---------- Listed records ----------
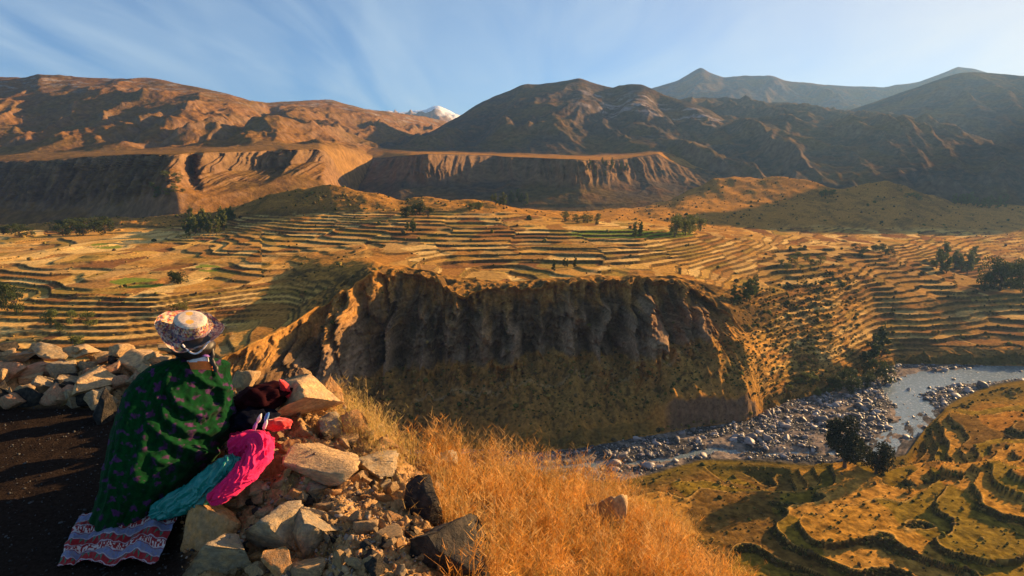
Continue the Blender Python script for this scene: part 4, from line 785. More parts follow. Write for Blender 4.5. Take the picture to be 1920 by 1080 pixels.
RS = [(556, 752, 150, 92, 'tan', 'big tan slab with a steep lit face at the crest of the ridge', 1), (575, 708, 30, 46, 'tan', 'thin pointed flake standing highest on the ridge', 2), (626, 745, 60, 66, 'orange', 'upright fan shaped stone right of the big slab', 3), (618, 800, 78, 50, 'grey', 'grey stone with a dark crack below the fan shaped one', 4),
      (460, 716, 48, 40, 'tan', 'pointed pale stone just right of the shawl', 0), (542, 838, 70, 26, 'tan', 'low wedge stone in front of the magenta knee', 2), (590, 874, 128, 38, 'tan', 'long flat bedrock slab across the ridge', 3), (700, 868, 110, 46, 'grey', 'grey weathered bedrock shelf near the bushy grass', 1),
      (480, 916, 52, 22, 'grey', 'small brick shaped grey stone', 4), (396, 980, 92, 100, 'orange', 'rounded orange stone at the hem of the teal skirt', 0), (520, 985, 124, 88, 'grey', 'broad grey brown stone in the front pile', 1), (584, 1012, 96, 100, 'grey', 'grey faceted stone with a dark left side in the front pile', 2),
      (428, 1044, 112, 100, 'grey', 'big grey stone in the lower left of the front pile', 3), (519, 1054, 66, 66, 'orange', 'small orange stone at the bottom of the front pile', 4), (575, 1074, 64, 38, 'tan', 'tan stone cut by the bottom edge of the frame', 0), (484, 1074, 46, 34, 'tan', 'small tan stone at the bottom edge beside the orange one', 1),
      (640, 1048, 30, 54, 'tan', 'narrow upright tan stone near the bottom edge', 2), (792, 934, 110, 84, 'dark', 'dark grey boulder at the edge of the orange grass', 3), (846, 1030, 170, 130, 'dark', 'black shaded boulder at the bottom of the ridge', 4), (896, 1072, 54, 36, 'tan', 'tan stone in front of the black boulder', 0),
      (452, 936, 60, 34, 'tan', 'flat tan stone above the orange one', 1), (592, 922, 48, 30, 'grey', 'small grey stone at the middle of the ridge', 2), (474, 908, 30, 18, 'red', 'reddish stone beside the magenta trousers', 3), (832, 862, 70, 28, 'grey', 'low grey outcrop where the orange grass begins', 4),
      (1138, 978, 60, 100, 'tan', 'pale upright rock standing in the orange grass', 0), (372, 1010, 40, 50, 'dark', 'dark stone left of the rounded orange one', 1), (700, 1060, 60, 34, 'dark', 'dark stone low on the ridge near the bottom edge', 2), (500, 1010, 40, 26, 'dark', 'dark stone filling the gap of the front pile', 3), (660, 800, 50, 60, 'orange', 'leaning orange slab beside the dry bush', 2), (500, 745, 60, 30, 'red', 'reddish stone behind the dark bundle', 3)]
for (a, b, c_, e_, k_, lb, sd_) in RS: stone(a, b, c_, e_, k_, lb, sd_, tilt=(rng.normal(0, .12), rng.normal(0, .12)))
for i in range(210):
    a = rng.uniform(390, 860); b = rng.uniform(800, 1075)
    if (a < 520 and b < 930) or (a > 740 and b < 900): continue
    kd_ = ['tan', 'grey', 'orange', 'dark', 'tan'][i % 5]; zn_ = 'above the long flat slab' if b < 860 else 'between the long slab and the front pile' if b < 950 else 'in the front pile beside the path' if a < 620 else 'beside the dark boulders near the bottom edge'
    stone(a, b, rng.uniform(9, 40), rng.uniform(8, 24), kd_, 'small loose ' + kd_ + ' stone ' + zn_, i, tilt=(rng.normal(0, .5), rng.normal(0, .5)), group='small loose ' + kd_ + ' stones ' + zn_)

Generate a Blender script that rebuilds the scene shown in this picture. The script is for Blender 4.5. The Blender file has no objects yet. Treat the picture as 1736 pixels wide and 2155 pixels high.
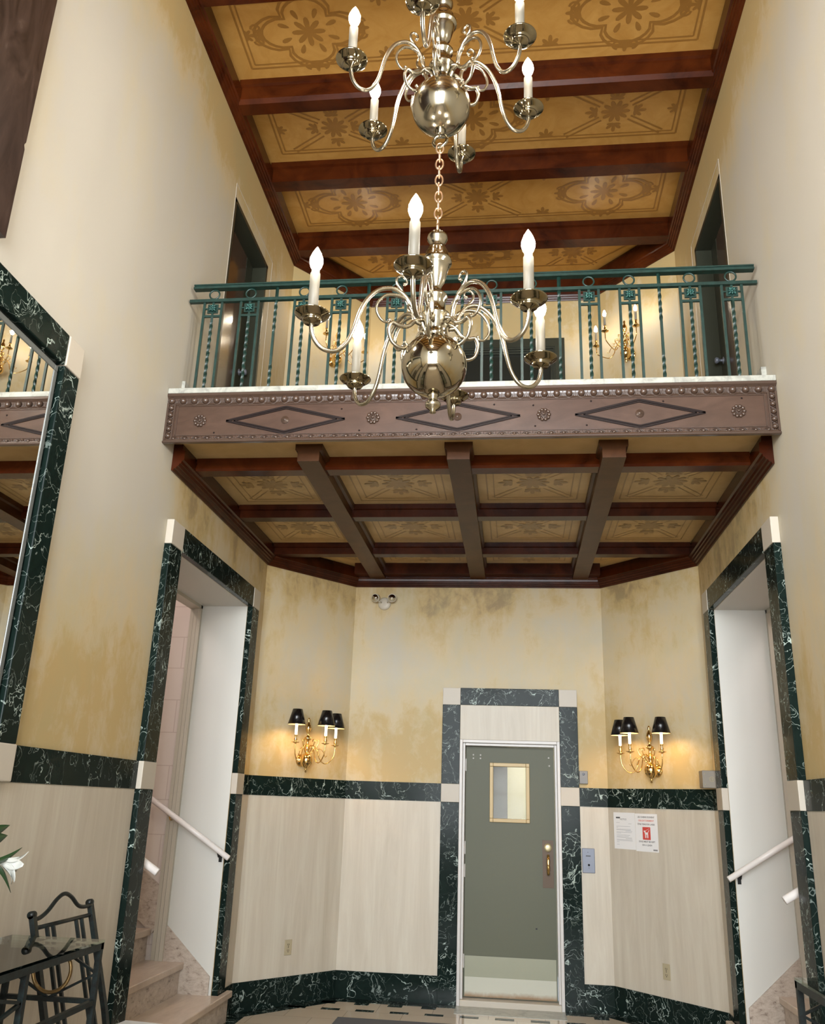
----------
▸ **Your task**
Select and copy every line from the records that includes the word "Blender".

▸ **Solution to this exercise**
Continue the Blender Python script for this scene: part 4, from line 785. More parts follow. Write for Blender 4.5. Take the picture to be 1920 by 1080 pixels.
Generate a Blender script that rebuilds the scene shown in this picture. The script is for Blender 4.5. The Blender file has no objects yet. Treat the picture as 1736 pixels wide and 2155 pixels high.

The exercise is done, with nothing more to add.